Madhuranagar with a population of 3,000, located on the western side of city, has been witnessing a spirited struggle against the menace of drunkards abetted by wine shops, bars and belt shops that came up in multitudes in and around the area.
With women and children in the forefront, a candle light march was organised a week ago, demanding closer of a bar opened close to a school and temple and in the midst of houses.
According to Jhansi Rani, a woman activist from the area, the narrow passage that passes by the bar is blocked by tipplers and their vehicles.
People going to the nearby railway station and women coming back home after work have been subjected to misbehaviour and witness drunken brawls almost every day.
The residents petitioned the city police commissioner and local MLA (Vijayawada Central) Bonda Umamaheswara Rao, seeking remedial measures, but no response yet.
As if a rude shock to the protesters, an Assistant Commissioner of Police reportedly threatened to implicate them in cases for engaging children in agitations.
Madhuranagar, falling under 41st division, was established in the mid 80s with the families evicted from the canal bunds in the heart of the city, making way for canal beautification.
The clusters of bars and liquor outlets are said to be breeding domestic violence against women and unrest within the families as the male members tend to spend most of their earnings on liquor at the end of the day.
Krishnamurthy, a resident of Prakashnagar, another suburb locality in the vicinity of Madhuranagar, said if a person earns Rs 350 after the day’s toil, more than 250 goes for liquor consumption.
As a result, women are forced to feed the families by working as domestic helps and farm hands in nearby villages such as Nunna and Khandriga.
All the colonies such as Ajithsingh Nagar, Payakapuram, Rajivnagar, LBS (Lal Bahadur Sastry) Nagar, Patel Nagar, and Rajarajeswaripet earned notoriety for crimes against women, drunken brawls, triggering massive protests from women in the recent past.
Singhnagar was built in the mid 60s by relocating the encroachers at Bhaskararaopet making way for the Asia’s biggest RTC bus complex and road widening within the city.
Singh Nagar, named after a senior IAS officer who was the VMC commissioner at the time of building the particular colony, inhabits around 1.5 lakh people, mostly migrants from Uttarandhra.
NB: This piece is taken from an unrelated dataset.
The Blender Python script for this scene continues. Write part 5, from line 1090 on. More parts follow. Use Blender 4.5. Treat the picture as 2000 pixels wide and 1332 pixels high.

Srinivas, a local resident, said there were as many as 13 bars and liquor retail outlets in Ajithsingh Nagar area. “ But we have only six public health centres”, comments Jhansi Rani.
The Ajith Singhnagar, Madhuranagar and Rajarajeswaripet areas are considered as a tempting clientele base for liquor trade. “Liquor business roars wherever the poor people are living,” Vishnu, a CPI-M worker said.